Sometimes I feel like I’m counting off a prison sentence numbering my posts like this. I think about doing a different kind if title, but then I’ve been doing it for 56 days, why stop now?
Not every day can be the best day. Today hasn’t been the best, but it certainly hasn’t been the worst. Feeling sick again, and it’s putting me off what I really wanted for my night. But that’s ok. Sometimes I need to chill out and not do anything. On nights with no kids I tend to pack in all available activities and stay up late. Which I did all weekend, and I realized a couple hours ago I just wasn’t up for that again tonight.
So here I am, in the cool night air listening to crickets and frogs smoking a cigarette by myself and pondering my 5 points.
1. I brought a lunch to work. It was good.
2. I listened to comedians battling each other to make each other laugh at dad jokes while I worked. So. Funny. My favorite: What did the buddhist ask for from the hot dog vendor?
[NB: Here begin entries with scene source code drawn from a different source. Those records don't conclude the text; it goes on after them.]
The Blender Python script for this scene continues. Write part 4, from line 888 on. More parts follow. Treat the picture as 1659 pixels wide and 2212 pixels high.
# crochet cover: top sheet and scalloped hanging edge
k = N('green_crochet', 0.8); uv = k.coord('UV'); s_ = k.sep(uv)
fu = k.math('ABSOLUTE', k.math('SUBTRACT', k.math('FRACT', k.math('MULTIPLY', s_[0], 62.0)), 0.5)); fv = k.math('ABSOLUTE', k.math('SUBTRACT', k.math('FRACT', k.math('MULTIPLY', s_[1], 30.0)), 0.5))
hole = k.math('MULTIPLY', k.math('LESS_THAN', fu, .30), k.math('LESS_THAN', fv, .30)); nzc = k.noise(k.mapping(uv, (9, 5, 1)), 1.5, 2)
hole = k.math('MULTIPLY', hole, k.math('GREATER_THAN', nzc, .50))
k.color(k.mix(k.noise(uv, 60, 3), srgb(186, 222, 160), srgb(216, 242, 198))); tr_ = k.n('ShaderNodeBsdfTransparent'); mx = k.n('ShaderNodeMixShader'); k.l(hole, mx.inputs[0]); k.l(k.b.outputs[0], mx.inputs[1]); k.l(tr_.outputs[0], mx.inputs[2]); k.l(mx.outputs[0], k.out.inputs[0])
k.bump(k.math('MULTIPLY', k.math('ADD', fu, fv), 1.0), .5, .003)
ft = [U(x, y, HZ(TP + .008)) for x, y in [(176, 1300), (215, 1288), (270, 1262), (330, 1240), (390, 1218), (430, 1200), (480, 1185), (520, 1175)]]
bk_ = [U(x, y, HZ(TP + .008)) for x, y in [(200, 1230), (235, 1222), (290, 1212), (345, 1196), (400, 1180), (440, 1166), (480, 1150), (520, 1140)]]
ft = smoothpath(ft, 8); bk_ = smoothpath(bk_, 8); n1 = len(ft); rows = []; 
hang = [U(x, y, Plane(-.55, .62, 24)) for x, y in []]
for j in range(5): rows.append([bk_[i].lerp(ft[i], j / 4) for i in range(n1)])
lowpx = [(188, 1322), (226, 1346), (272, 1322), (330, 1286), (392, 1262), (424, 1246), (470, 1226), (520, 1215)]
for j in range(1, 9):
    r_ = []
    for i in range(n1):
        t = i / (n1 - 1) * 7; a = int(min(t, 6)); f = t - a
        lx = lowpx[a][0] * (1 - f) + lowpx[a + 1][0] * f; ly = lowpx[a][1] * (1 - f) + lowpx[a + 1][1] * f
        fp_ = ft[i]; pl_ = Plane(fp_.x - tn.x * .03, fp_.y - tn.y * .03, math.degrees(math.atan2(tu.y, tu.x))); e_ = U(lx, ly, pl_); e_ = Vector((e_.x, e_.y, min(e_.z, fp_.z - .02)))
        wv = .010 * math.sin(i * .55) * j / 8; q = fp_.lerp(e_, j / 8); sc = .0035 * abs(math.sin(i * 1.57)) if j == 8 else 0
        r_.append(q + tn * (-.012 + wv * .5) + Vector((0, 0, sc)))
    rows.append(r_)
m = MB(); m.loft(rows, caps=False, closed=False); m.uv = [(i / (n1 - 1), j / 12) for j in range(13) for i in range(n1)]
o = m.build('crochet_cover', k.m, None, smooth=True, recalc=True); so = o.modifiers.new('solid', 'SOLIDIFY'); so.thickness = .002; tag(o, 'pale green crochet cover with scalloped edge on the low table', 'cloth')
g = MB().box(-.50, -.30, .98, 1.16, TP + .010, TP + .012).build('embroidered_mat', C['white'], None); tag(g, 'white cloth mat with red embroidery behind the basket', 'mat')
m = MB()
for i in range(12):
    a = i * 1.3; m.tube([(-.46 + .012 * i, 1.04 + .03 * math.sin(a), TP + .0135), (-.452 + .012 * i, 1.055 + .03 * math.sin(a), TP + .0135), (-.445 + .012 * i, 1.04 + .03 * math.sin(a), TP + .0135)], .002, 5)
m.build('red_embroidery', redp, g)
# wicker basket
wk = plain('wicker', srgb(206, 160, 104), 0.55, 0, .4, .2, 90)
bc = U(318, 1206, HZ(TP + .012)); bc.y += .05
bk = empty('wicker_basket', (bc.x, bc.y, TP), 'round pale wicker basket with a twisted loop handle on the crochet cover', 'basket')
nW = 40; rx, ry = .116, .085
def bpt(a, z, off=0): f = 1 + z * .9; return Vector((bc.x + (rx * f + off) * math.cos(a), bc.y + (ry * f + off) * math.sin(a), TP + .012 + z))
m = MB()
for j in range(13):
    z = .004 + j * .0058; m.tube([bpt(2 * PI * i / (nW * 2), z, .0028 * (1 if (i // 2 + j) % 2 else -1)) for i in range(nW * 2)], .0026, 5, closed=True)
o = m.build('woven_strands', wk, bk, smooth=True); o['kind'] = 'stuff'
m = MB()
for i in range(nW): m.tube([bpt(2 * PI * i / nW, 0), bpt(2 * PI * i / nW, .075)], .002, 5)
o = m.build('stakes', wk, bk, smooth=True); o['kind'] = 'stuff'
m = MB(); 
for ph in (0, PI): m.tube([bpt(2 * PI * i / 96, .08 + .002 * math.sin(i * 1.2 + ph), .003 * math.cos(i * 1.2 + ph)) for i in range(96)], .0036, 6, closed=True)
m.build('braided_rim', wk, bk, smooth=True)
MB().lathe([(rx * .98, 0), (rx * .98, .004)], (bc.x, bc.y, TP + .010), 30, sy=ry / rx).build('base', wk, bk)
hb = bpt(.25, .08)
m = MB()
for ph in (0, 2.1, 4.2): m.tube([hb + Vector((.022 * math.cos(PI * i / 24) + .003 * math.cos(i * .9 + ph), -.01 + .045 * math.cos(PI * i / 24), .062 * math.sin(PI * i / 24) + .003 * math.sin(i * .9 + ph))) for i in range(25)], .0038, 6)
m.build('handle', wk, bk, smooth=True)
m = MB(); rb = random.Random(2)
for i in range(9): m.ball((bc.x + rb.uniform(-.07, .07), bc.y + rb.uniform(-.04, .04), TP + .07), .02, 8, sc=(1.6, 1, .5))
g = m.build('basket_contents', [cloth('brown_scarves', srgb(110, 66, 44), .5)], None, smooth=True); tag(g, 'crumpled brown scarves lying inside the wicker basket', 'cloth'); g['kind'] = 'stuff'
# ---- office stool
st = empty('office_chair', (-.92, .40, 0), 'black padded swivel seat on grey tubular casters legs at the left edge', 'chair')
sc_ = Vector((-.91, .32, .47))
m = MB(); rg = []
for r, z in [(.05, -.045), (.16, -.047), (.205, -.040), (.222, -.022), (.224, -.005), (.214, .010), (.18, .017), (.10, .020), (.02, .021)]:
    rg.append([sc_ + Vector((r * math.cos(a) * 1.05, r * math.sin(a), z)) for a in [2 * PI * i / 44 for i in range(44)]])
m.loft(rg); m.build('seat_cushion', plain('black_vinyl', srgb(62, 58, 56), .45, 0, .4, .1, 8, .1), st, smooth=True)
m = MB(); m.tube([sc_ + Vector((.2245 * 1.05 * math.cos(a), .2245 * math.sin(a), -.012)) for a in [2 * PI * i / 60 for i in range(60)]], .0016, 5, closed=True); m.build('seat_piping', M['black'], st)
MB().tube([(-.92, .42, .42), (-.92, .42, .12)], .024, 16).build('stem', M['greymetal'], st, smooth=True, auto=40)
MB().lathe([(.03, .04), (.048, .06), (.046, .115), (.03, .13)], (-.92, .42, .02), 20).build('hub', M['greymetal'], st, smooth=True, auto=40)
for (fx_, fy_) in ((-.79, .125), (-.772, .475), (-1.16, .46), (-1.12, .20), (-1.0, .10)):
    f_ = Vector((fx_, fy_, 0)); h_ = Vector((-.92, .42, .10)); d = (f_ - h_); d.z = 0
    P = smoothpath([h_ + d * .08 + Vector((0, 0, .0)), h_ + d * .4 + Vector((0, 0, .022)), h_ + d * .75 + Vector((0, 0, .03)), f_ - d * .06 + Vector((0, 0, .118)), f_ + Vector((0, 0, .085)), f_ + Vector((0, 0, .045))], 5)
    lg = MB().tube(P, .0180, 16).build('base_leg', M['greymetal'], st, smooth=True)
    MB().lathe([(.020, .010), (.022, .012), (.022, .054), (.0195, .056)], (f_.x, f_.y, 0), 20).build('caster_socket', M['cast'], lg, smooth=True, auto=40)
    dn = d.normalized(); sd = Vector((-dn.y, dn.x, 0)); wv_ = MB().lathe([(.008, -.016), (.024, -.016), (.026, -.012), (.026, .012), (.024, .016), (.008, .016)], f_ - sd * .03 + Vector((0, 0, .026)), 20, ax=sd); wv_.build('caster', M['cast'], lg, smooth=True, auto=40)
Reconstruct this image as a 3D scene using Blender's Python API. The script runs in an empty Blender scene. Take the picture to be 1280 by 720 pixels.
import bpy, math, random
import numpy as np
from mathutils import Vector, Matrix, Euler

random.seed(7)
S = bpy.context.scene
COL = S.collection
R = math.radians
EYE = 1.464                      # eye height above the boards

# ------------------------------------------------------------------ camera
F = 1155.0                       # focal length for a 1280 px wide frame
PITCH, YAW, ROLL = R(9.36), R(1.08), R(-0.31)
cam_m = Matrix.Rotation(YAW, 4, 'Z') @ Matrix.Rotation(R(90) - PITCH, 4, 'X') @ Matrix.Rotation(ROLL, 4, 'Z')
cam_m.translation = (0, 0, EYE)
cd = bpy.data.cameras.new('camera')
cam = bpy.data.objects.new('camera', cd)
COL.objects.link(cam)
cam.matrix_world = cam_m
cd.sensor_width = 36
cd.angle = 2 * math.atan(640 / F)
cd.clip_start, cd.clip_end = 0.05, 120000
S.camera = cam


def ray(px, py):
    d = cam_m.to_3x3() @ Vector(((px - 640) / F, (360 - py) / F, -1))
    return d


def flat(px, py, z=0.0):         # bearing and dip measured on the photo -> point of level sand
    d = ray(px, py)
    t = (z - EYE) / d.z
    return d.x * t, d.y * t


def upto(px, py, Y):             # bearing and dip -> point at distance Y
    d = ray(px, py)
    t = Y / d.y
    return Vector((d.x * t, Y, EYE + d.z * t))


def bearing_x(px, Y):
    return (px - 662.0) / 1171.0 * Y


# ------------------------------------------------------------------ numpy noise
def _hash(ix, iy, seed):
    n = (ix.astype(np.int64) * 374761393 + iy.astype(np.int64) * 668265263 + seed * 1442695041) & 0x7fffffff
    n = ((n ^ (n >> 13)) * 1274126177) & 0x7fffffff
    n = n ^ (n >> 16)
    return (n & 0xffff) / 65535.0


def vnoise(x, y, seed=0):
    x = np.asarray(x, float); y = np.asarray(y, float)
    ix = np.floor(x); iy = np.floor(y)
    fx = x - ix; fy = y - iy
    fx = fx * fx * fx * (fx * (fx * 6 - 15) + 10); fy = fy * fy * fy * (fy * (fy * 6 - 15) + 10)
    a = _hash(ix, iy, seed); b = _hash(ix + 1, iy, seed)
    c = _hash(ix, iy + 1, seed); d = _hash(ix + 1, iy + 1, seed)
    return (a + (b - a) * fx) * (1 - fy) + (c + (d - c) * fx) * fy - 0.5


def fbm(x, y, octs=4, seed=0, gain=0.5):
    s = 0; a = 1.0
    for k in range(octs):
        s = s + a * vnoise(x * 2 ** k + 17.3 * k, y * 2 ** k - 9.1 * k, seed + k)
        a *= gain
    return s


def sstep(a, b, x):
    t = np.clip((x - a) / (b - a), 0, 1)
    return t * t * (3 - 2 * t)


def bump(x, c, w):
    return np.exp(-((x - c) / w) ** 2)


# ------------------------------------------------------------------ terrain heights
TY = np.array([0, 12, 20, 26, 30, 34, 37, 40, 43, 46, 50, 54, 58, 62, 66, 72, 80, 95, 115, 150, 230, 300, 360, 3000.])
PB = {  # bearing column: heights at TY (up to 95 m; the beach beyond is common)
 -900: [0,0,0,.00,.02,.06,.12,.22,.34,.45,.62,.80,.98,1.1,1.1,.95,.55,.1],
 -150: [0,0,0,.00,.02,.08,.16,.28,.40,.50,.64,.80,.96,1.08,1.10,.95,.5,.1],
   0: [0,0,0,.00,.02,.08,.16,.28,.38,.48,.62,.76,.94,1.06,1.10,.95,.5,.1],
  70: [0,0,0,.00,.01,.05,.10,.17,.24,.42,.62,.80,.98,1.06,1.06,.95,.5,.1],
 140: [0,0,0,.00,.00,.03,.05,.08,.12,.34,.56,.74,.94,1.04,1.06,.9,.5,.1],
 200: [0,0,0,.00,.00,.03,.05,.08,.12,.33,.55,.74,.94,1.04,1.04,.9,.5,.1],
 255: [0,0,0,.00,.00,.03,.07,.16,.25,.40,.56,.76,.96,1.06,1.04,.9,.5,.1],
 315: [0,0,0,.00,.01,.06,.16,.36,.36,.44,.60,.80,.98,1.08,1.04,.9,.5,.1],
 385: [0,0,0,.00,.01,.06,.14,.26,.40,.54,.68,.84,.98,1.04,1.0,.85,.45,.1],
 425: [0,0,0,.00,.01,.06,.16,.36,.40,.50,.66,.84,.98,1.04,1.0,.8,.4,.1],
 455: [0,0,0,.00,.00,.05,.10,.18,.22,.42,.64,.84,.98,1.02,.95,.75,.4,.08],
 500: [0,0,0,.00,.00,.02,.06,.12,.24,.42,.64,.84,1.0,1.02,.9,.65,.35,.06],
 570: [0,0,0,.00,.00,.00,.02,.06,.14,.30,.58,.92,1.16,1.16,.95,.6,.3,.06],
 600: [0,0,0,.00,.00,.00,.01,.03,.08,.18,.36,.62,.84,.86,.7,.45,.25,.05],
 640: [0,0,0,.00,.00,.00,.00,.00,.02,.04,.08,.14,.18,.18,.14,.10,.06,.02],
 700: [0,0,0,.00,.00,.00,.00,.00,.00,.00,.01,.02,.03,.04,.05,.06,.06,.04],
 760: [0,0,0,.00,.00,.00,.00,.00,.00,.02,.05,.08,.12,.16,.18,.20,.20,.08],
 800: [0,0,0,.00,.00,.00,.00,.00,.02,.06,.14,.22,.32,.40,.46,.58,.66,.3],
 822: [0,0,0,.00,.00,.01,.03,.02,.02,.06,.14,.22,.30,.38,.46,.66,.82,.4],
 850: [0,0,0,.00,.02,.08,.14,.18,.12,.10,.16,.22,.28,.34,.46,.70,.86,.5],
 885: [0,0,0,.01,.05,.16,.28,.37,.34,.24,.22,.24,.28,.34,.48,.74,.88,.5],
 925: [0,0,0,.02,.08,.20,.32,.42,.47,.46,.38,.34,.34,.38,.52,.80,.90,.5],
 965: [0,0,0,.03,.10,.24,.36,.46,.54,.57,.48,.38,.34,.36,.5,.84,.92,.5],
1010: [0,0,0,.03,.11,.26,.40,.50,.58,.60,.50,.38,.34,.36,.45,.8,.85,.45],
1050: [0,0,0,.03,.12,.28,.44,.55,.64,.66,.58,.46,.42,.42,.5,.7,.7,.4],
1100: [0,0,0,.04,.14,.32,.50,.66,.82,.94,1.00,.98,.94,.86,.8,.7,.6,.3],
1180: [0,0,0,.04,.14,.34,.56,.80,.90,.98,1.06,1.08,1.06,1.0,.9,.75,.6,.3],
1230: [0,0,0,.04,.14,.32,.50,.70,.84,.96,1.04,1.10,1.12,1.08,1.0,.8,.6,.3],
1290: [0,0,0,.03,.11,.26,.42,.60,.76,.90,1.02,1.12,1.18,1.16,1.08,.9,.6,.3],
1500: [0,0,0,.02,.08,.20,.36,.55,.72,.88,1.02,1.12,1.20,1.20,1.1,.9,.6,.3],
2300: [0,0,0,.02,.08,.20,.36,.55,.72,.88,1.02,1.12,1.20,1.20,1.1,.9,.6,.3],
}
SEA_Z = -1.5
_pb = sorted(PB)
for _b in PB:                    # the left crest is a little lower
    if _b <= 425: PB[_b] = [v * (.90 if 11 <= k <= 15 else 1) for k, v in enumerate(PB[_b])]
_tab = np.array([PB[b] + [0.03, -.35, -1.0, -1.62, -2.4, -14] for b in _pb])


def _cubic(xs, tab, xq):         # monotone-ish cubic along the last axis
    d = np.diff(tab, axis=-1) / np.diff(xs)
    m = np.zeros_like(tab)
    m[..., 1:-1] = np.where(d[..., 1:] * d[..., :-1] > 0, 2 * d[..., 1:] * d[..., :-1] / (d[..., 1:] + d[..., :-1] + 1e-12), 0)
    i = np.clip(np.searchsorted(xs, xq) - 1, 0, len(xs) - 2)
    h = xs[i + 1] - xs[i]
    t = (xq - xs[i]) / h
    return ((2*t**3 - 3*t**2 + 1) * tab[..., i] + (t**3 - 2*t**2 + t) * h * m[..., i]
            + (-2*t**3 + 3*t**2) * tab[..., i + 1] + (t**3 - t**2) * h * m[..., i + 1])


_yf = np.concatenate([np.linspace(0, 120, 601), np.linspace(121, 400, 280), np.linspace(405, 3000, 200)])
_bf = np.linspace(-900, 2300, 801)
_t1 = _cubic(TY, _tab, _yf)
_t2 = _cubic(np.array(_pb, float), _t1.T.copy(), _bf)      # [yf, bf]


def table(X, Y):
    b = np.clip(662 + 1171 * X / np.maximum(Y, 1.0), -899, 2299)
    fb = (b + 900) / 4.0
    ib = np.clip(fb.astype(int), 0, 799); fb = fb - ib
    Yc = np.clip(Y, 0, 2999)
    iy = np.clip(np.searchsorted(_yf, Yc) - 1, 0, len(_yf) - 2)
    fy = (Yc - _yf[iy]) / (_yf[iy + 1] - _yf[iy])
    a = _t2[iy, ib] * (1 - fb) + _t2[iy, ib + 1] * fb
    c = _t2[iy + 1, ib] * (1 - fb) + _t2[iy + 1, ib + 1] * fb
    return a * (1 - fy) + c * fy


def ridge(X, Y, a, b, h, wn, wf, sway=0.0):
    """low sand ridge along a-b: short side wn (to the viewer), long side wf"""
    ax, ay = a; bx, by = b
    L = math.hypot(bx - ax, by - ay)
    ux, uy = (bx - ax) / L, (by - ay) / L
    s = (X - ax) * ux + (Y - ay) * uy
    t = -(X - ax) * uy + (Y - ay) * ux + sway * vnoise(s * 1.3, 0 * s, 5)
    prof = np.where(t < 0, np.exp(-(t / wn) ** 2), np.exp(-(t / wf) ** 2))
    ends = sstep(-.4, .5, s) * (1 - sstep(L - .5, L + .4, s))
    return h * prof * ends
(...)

Make me one with everything.
3. Piano lesson. So cool piano teacher turned into a slave driver with music theory, but I can deal with it. It’s a good thing, I’m being pushed past comfort zones and I’m not sure I can do what he’s asking. But I’m going to try.
4. Women’s meeting. Love it. It was on the 12th step. I’m kind of out of it so I don’t recall much but I was present.
5. Bone broth, herbal tea, and a movie. I’m watching Passengers. So far it’s sad, but good.
Tomorrow is a new day, and hopefully one where I feel better. I have hope.